7.5 The Buyer shall store Goods held by the Buyer in such manner that they are clearly identifiable as the property of the Seller and shall maintain adequate insurance in respect of any of the Goods for which the Buyer has not paid the Seller while such Goods are stored on the Buyer's premises or are otherwise in the possession or under the control of the Buyer and in the event of a re-sale of the Goods before payment, the Buyer hereby assigns any claims against the Buyer's customers to the Seller until payment.

7.6 Buyer's property when supplied will be held at Buyer's risk.

8.1 All artwork created by the seller shall remain the property of the seller unless a separate charge is   made for it.

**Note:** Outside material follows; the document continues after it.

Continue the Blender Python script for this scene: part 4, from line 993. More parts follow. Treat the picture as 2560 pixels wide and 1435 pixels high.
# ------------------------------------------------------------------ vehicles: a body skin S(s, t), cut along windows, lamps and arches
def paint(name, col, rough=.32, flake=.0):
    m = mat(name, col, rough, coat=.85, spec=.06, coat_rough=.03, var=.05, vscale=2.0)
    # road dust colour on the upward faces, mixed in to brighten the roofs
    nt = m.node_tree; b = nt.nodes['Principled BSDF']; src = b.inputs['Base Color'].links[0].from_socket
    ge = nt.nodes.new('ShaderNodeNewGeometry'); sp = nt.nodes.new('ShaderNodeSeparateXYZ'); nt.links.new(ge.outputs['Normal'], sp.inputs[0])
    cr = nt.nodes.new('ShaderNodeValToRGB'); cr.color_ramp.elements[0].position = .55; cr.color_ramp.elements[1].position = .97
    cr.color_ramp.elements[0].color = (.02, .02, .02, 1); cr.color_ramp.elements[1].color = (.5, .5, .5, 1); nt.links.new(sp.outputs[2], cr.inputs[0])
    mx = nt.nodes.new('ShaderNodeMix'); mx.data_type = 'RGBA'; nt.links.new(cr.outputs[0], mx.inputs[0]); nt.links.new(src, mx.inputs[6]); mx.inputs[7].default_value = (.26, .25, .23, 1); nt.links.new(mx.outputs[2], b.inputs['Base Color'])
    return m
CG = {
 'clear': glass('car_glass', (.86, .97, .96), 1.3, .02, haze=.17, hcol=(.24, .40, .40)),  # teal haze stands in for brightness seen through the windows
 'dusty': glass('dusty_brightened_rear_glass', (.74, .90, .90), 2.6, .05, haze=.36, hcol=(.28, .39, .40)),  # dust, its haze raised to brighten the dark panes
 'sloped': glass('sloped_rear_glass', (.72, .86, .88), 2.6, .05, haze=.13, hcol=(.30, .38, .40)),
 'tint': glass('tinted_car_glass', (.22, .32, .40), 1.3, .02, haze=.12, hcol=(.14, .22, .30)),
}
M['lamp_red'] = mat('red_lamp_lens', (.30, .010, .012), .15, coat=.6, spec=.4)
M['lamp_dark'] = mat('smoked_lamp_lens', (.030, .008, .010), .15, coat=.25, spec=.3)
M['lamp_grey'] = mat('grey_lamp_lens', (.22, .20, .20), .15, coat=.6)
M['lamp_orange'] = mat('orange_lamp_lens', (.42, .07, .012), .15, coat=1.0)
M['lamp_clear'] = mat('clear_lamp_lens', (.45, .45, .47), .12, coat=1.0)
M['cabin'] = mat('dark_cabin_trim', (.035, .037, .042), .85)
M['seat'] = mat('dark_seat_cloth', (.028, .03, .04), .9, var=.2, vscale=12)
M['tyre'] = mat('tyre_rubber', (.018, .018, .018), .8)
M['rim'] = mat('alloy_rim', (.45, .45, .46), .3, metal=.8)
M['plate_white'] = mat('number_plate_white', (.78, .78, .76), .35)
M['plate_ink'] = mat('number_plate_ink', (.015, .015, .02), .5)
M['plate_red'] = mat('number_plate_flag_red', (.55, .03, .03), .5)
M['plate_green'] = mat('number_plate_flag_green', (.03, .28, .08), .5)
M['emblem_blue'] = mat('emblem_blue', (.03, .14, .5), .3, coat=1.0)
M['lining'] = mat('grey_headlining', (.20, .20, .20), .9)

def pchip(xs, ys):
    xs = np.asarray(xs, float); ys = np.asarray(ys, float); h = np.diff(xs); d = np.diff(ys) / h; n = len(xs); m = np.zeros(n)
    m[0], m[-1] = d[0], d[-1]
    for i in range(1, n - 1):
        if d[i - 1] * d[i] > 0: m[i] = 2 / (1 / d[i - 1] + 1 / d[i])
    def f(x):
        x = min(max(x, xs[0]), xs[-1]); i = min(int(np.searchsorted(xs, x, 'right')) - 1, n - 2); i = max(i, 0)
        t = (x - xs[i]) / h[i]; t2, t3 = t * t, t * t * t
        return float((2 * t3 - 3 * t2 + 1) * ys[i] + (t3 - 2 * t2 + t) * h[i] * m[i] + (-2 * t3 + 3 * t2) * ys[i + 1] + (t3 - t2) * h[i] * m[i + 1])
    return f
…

8.2 Metal, film, glass and other materials owned by the Seller and used by him in the production of type, plates, moulds, stereotypes, electrotypes, film-setting, negatives, positives and the like shall remain his exclusive property.  Such items when supplied by the Buyer shall remain the Buyer's property.

8.3 Type may be distributed and lithographic, photogravure or other work effaced immediately after the order is executed unless written arrangements are made to the contrary.  In the latter event rent may be charged.

9.  MATERIALS SUPPLIED BY THE BUYER

9.1 The Seller may reject any paper, plates or other materials supplied or specified by the Buyer which appear to him to be unsuitable.  Additional costs incurred if materials are found to be unsuitable during production may be charged except that if the whole or any part of such additional costs could have been avoided but for unreasonable delay by the Seller in ascertaining the unsuitability of the materials then that amount shall not be charged to the Buyer. Where materials are so supplied or specified, the Seller will take every care to secure the best results, but responsibility will not be accepted for imperfect work caused by defects in or unsuitability of materials so supplied or specified.

10. FORCE MAJEURE

    The Seller shall be under no liability if he shall be unable to carry out any provision of the contract for any reason beyond his control.

9.2 Quantities of materials supplied shall be adequate to cover normal spoilage.